C’est pourtant Maud (Isabelle
Hupert qui joue celle qui la filme avec une conviction saisissante) qui décide
d’introduire Vilko dans sa vie. « Je
le veux ! » insiste-t-elle quand elle le voit raconter son
histoire d’arnaqueur sans repentir à la télévision. Sa froideur et son cynisme,
ainsi que sa « gueule », lui font voir en lui l’acteur de son
prochain film. Cette apparition provoque littéralement un sursaut chez une Maud
handicapée qui voit là une chance de reprendre une vie qui l’a soudainement
mise sur le bas-côté. Leur première rencontre installe ce qui va être une
relation basée sur le désir de faire quelque chose ensemble, tout en étant sans
cesse dans l’opposition, la provocation et la dépendance. Elle aime sa
désinvolture (il escalade sa bibliothèque à peine arrivé), il apprécie une
certaine perversité chez elle (il faut la voir lui jeter ses bottes et lui
demander autoritairement de les lui mettre). Leur premier échange s’articule
autour d’un champ-contrechamp où chacun scrute l’autre, chacun jour sa carte.
Maud en racontant le rôle qu’elle veut lui confier, Vilko (Kool Shen, à
l’interprétation brute et au visage dur) en posant déjà ses conditions. Elle ne
voit pas ses acteurs avant le tournage ? Lui la prévient qu’il sera là,
tout le temps. Maud se laisse soumettre, la caméra la filme en plongée,
accentuant une soumission qui va la dépasser.

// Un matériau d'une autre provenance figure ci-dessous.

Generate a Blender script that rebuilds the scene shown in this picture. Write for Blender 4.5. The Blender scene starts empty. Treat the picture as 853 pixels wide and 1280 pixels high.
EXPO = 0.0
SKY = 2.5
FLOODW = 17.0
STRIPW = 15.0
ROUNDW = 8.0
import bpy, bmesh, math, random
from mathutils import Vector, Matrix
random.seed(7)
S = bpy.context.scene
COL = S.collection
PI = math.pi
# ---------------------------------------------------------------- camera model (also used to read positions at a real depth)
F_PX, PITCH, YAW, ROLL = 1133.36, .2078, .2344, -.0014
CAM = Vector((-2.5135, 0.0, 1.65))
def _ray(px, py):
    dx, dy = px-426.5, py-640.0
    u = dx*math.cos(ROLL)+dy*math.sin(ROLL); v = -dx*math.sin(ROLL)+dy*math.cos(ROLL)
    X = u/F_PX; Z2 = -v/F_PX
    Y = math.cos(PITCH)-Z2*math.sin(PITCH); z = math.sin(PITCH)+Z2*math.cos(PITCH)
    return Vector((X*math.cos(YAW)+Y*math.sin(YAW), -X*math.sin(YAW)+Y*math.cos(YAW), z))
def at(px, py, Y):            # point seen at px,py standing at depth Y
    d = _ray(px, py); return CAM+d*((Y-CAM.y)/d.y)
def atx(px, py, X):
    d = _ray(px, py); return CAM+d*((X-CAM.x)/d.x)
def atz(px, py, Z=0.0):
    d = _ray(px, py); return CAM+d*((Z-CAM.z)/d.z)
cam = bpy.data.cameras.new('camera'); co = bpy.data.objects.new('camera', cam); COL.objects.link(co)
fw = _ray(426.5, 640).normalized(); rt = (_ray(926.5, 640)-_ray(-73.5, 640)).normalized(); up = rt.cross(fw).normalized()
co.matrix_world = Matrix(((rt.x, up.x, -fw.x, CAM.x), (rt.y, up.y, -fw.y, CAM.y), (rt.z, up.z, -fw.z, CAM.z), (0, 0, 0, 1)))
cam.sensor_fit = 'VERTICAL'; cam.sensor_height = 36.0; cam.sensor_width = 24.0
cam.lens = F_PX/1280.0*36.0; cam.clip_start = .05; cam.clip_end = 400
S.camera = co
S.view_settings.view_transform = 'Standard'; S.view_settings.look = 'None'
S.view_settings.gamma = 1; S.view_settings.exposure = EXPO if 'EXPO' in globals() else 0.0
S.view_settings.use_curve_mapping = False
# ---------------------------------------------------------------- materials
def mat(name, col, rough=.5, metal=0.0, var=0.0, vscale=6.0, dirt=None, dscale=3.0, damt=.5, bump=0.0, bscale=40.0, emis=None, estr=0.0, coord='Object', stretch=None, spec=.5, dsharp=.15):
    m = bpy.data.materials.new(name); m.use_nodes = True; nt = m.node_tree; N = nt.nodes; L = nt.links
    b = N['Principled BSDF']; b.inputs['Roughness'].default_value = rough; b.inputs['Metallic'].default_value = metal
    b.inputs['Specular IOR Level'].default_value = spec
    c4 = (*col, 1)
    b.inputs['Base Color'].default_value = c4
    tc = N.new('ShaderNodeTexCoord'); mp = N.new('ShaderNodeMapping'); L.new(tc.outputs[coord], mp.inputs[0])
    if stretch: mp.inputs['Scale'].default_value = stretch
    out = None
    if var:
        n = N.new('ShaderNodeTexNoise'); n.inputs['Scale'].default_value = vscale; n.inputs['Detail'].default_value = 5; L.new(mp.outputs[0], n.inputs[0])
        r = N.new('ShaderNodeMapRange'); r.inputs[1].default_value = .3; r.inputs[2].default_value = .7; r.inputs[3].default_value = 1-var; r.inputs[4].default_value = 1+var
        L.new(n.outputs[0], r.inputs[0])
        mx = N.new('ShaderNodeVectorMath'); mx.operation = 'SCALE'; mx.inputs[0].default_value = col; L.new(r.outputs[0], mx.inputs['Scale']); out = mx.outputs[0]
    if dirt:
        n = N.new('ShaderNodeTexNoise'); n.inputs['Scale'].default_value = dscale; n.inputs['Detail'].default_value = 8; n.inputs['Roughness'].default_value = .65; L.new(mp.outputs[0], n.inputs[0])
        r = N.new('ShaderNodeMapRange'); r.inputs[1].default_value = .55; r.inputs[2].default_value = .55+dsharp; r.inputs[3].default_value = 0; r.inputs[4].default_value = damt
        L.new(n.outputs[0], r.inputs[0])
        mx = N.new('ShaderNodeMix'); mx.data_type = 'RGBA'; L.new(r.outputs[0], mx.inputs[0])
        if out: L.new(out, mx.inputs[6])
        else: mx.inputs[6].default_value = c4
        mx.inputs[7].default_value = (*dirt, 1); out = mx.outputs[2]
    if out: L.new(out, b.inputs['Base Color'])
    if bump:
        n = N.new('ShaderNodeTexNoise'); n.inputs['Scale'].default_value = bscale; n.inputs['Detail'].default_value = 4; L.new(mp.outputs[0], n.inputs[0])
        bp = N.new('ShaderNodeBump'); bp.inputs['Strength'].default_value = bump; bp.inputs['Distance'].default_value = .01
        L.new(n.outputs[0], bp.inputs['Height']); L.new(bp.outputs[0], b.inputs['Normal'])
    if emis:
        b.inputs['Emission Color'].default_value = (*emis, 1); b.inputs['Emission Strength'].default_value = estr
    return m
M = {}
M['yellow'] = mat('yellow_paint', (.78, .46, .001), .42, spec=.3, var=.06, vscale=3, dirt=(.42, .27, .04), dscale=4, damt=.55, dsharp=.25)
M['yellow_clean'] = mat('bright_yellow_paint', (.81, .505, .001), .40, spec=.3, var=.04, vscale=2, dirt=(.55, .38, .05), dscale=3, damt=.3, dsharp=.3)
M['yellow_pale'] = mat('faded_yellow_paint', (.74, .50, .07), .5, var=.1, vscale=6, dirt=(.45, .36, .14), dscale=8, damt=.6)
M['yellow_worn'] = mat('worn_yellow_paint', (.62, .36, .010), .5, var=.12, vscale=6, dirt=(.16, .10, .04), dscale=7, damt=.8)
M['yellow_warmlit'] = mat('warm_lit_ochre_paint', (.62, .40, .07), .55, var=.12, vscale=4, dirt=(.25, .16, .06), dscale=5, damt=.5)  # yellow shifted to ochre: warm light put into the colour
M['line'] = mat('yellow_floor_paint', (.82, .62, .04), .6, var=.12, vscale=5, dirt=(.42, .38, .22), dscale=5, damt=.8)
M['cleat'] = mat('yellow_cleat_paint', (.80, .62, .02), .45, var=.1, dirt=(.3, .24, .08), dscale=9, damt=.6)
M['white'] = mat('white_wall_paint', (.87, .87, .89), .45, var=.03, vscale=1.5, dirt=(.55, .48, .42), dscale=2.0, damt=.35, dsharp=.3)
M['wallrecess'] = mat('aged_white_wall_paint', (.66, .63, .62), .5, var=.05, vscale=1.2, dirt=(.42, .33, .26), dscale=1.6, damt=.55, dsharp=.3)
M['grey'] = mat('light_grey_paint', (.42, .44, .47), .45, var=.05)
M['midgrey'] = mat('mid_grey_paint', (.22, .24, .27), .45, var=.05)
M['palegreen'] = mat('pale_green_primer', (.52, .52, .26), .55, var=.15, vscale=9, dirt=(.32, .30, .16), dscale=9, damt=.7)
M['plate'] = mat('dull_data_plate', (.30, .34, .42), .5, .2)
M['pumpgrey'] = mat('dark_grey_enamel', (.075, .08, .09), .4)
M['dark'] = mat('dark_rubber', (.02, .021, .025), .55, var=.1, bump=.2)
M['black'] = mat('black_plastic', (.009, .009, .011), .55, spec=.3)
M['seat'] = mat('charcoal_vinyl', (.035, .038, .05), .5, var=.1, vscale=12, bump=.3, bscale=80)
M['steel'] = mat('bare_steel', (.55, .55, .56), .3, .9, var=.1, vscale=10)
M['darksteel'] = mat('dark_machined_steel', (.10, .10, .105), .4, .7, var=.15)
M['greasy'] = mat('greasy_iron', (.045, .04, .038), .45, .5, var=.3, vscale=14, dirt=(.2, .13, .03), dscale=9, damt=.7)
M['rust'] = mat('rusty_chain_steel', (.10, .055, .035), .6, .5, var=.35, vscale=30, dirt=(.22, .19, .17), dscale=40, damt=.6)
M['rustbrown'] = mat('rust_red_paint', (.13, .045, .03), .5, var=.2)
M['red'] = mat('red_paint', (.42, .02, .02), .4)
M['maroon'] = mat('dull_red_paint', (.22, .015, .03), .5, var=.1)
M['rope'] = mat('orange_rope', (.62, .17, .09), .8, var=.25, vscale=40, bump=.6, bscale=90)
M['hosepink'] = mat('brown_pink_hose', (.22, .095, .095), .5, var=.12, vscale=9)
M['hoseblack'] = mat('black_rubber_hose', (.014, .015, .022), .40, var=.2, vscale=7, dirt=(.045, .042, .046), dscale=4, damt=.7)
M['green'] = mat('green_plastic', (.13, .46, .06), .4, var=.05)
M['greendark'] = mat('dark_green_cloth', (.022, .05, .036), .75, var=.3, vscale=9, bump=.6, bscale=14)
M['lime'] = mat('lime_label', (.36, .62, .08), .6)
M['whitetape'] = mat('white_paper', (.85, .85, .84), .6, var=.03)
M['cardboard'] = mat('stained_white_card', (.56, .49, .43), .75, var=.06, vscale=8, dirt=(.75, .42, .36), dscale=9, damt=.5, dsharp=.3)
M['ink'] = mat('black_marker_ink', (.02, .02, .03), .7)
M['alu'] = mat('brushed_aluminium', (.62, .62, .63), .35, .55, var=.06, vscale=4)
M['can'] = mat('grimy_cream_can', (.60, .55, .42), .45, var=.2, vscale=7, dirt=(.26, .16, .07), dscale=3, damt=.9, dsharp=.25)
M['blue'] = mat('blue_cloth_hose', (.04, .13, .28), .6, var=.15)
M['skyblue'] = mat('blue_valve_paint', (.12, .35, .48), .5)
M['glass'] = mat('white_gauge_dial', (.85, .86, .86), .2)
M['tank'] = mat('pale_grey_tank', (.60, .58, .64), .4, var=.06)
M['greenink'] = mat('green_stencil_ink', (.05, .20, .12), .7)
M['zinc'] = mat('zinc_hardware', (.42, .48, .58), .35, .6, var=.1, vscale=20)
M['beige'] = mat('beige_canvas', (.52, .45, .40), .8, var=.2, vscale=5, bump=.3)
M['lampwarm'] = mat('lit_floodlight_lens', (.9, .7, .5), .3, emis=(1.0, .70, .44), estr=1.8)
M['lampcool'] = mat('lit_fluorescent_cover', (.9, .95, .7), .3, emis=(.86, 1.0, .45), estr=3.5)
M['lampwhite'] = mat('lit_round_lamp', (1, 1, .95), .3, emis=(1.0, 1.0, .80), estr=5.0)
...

Il sait se rendre omniprésent
jusqu’à être intrusif. Les nombreux coups de fils, de jour comme de nuit
renforcent paradoxalement la solitude dans laquelle s’enferme Maud. Il devient
son seul interlocuteur, il la sort et l’aide à se déplacer mais n’hésite pas à
l’abandonner à son sort quand il est question d’argent. La scène où elle
s’écroule chez elle en revenant des courses saisit le pathétique en un plan qui
étire sa détresse et sa faiblesse. Vilko veut l’impressionner (le sac de billet
exhibé) mais ce n’est pas ce qui l’intéresse, elle reste stoïque, ce qui le
déstabilise. Leur relation à l’argent n’est pas du tout la même : si Maud
signe sans rechigner les chèques qu’il lui demande, c’est pour entretenir ce
désir de futur, elle a besoin de lui pour son film, « aucun acteur n’est comme lui ! », mais aussi,
surtout, dans sa vie. Lui, au-delà de cultiver les signes extérieurs de
richesses, ne peut s’empêcher de vouloir posséder de l’argent, là est son
désir.
Ce rapport malsain ira forcément
en se dégradant dans une singulière cohabitation où Maud en est réduite à
devenir celle qui réclame de l’argent, son
argent (édifiante scène où elle est obligée de lui faire les poches). Dans
cette maison en travaux qui est le reflet d’une existence en vrac, cet étrange
couple aux relations platoniques et conflictuelles atteint le point de
non-retour. D’un lit à l’autre il y a un monde, deux vies différentes happées
par un désir brouillé qui a perdu de son sens. Ce lit, qui ouvre le film de
façon anxiogène, est la seule chose qu’elle lui interdit, et pour cause, c’est
son dernier refuge, là où le corps n’est plus un poids, où elle n’a plus à
lutter pour faire un mouvement, où elle n’a pas besoin de lui. Les draps
remontés jusqu’au visage comme pour se protéger, Maud semble avoir dormi sa
vie, le réveil est brutal, le regard embué, l’incompréhension palpable. « C’était moi mais ce n’était pas
moi » répète-elle pour amère constatation. Une chose est sûre,
désormais c’est un intéressant drame de cinéma.